For convenience, curtain may allow specific credentials to gather
information for all objects, and not just the ones a user owns.

Distinguishing credentials and giving some of them higher privileges
is entirely internal to a secmodel.  That is why curtain should do
its own user tracking through kauth_cred's specificdata.

suser is loaded, thes credentials are those corresponding to root.

That, however, is at suser's discretion to decide. I.e. curtain should
not know about the internals of suser or what kind of credentials it
considers privileged for which operations.

If curtain wants to be truly independent of other secmodel's internal then
it needs to track itself which credentials it considers privileged.

It can't; in the case of suser(), it has to ask to secmodel_suser(9) whether this user is deemed privileged or not. Otherwise, curtain will deny super-user to gather information about objects it does not own.

What you have is a requirement that changing sysctl variable that control that behaviour (curtain and user_set_cpu_affinity) requires privilege.

How that privilege is granted and checked depends on the secmodels that
are currently active.

E.g. if only suser is available conventionally only root would be able to
change these sysctl variables.

If securelevel is available that secmodel may restrict the operation
based on the setting of the securelevel variable.
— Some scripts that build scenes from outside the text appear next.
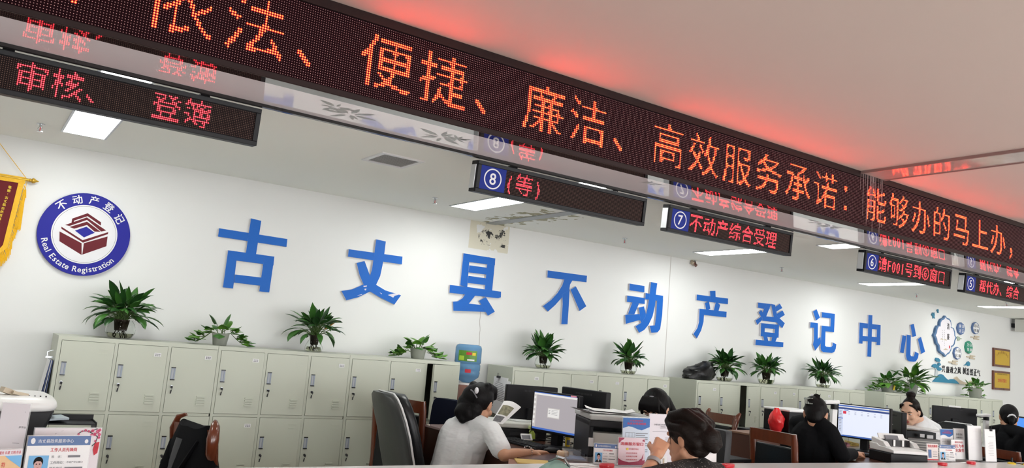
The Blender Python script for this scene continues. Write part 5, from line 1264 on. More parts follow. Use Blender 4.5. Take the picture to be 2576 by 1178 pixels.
t, w, h, pt = stand(-30, 46, 1014, 1182, 3.36, 3.32, 'notice_stand', 'tall grey-white paper notice in front of the white printer', 'notice', 'lilac')
m = MB(); write(m, pt, '多平台', .86, .68, .26, .03); patch(m, pt, [(.6, .85, .46, .465)], 2); poly(m, pt, circ(.86, .89, .012, .006, 10), 0, 2); obj('printing', m, M['greyink'], t)

def small(name, label, cat, mb, mats, loc, rz=0, smooth=None, bevel=0, group=None):
    return tag(obj(name, mb, mats, loc=loc, rot=(0, 0, rz), smooth=smooth, bevel=bevel), label, cat, group)
def onz(x, y, z): p = P(x, y, Z=z); return p
def oncount(x, Y): p = P(x, 1165, Y=Y); return Vector((p.x, p.y, CT))
for x, Y, lab in ((1527, 3.36, 'round red ink pad beside the middle staff card'), (1832, 3.30, 'red ink pad behind the visitor\'s shoulder'), (2371, 3.21, 'red ink pad in front of the right staff cards'), (2443, 3.24, 'red ink pad before the tall white notice')):
    t = thing('ink_pad', lab, 'ink pad', oncount(x, Y), .3, 'red ink pads')
    rg = lambda k, z: [(k * .055 * math.copysign(abs(math.cos(a)) ** .7, math.cos(a)), k * .03 * math.sin(a), z) for a in [2 * PI * i / 24 for i in range(24)]]
    m = MB(); m.rings([rg(.92, 0), rg(1, .004), rg(1, .010)]); obj('dish', m, M['redplastic'], t, smooth=40)
    m = MB(); m.rings([rg(1.01, .0105), rg(1.01, .017), rg(.9, .021)]); obj('lid', m, M['redplastic'], t, smooth=40)
t = thing('corded_pen', 'yellow pen rest with a black cord at the right end of the counter', 'pen', oncount(2545, 3.2))
m = MB(); m.lathe([(.03, 0), (.03, .008), (.018, .014), (.001, .014)], n=20); m.lathe([(.024, 0), (.024, .008), (.001, .012)], (.11, -.04, 0), n=20); obj('rest', m, M['yellow'], t, smooth=50)
m = MB(); m.tube([(0, 0, .012), (0, 0, .03), (.02, -.02, .012), (.07, -.05, .006), (.11, -.04, .014)], .004, 6); m.tube([(0, 0, .014), (.004, .0, .05)], .008, 8); obj('cord', m, M['black'], t)
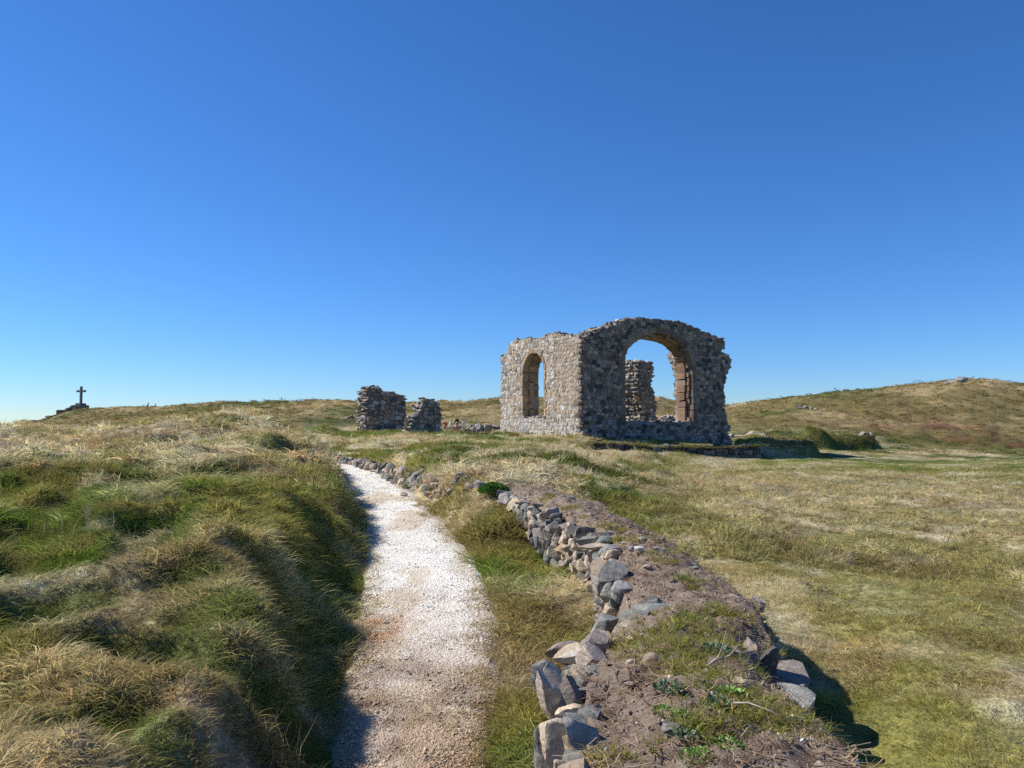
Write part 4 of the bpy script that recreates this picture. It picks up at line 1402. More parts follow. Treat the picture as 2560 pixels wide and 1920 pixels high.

If some other secmodel is loaded then that has a say on that matter too.
Maybe it counts the demons in the users nose.

And if only that other secmodel is loaded then being able to change
those sysctl variable may only depend on the number of demons in your

It is intentional that there is no strong coupling between secmodels.
and kauth_authorize is a much better interface for checking for privilege
than the proposed secmodel_eval.

Please stop with that one; me and Elad agreed right from the start (I can send the private mails if you want them) that secmodel_eval(9) _is_ _not_ meant as an alternative for authorization call, and should never be used as such. It allows a secmodel to expose internal code evaluation logic to the outside world at his own discretion.